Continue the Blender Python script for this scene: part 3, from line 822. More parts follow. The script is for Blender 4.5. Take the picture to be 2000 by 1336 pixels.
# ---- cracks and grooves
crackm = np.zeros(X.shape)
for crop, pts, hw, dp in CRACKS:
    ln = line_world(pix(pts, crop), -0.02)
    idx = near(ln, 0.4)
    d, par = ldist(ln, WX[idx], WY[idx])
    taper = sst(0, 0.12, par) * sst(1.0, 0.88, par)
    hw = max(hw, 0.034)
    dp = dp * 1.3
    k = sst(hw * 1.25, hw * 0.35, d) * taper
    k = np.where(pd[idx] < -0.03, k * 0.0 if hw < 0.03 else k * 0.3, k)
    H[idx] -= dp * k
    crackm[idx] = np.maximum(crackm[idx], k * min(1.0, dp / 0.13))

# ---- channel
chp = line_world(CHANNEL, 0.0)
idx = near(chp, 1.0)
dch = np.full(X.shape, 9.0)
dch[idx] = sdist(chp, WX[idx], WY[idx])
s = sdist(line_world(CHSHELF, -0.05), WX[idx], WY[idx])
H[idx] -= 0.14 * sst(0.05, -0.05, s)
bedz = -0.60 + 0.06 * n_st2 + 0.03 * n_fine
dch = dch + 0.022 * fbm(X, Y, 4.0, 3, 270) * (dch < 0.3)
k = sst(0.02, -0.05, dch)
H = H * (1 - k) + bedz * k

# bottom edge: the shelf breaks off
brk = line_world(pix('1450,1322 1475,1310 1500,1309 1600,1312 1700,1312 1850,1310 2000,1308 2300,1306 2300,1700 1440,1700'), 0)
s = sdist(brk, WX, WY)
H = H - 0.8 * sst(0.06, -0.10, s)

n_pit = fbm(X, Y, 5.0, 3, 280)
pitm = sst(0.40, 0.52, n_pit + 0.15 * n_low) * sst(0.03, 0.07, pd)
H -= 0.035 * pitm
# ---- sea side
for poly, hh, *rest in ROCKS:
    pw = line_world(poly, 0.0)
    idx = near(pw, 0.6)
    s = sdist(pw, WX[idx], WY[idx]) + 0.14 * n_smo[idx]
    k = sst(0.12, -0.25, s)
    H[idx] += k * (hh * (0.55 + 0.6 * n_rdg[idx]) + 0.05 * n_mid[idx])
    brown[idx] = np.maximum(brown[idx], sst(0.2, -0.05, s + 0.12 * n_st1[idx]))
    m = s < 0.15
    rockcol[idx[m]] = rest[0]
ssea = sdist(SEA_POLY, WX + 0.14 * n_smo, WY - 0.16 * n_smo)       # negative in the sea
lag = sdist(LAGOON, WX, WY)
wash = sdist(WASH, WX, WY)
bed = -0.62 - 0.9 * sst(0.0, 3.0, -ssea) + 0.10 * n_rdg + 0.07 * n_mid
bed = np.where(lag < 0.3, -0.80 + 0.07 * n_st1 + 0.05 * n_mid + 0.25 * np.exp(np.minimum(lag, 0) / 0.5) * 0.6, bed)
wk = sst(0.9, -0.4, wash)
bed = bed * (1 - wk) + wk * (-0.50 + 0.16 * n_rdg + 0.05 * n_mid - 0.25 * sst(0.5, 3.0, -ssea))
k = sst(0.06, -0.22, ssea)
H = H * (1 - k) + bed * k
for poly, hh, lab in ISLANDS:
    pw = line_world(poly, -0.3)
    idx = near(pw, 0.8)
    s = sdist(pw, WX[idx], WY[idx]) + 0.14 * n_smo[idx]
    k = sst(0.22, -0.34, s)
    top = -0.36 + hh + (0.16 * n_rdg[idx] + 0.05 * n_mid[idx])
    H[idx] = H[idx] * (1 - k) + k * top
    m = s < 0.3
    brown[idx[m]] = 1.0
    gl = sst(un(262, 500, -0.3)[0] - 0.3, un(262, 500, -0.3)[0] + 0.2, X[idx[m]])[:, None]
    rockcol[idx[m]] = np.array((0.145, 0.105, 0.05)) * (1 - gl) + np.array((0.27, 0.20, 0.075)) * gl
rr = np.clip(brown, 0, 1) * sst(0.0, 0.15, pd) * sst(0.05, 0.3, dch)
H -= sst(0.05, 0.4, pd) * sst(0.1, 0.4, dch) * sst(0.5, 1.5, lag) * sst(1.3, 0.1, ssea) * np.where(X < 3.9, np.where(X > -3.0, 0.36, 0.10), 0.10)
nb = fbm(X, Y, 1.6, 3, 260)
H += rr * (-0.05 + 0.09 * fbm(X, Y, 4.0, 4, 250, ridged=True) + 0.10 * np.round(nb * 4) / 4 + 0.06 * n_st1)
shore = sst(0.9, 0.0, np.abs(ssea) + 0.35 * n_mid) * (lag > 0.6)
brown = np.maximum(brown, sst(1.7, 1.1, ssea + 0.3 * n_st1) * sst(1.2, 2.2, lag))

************

* **REQUIRED TASK**
Please transcribe, exactly and with nothing added, the lines from the first line of the material above through the line that contains "crackm[idx] = np.maximum(crackm[idx], k".

* **RESPONSE TO THIS TASK**
Continue the Blender Python script for this scene: part 3, from line 822. More parts follow. The script is for Blender 4.5. Take the picture to be 2000 by 1336 pixels.
# ---- cracks and grooves
crackm = np.zeros(X.shape)
for crop, pts, hw, dp in CRACKS:
    ln = line_world(pix(pts, crop), -0.02)
    idx = near(ln, 0.4)
    d, par = ldist(ln, WX[idx], WY[idx])
    taper = sst(0, 0.12, par) * sst(1.0, 0.88, par)
    hw = max(hw, 0.034)
    dp = dp * 1.3
    k = sst(hw * 1.25, hw * 0.35, d) * taper
    k = np.where(pd[idx] < -0.03, k * 0.0 if hw < 0.03 else k * 0.3, k)
    H[idx] -= dp * k
    crackm[idx] = np.maximum(crackm[idx], k * min(1.0, dp / 0.13))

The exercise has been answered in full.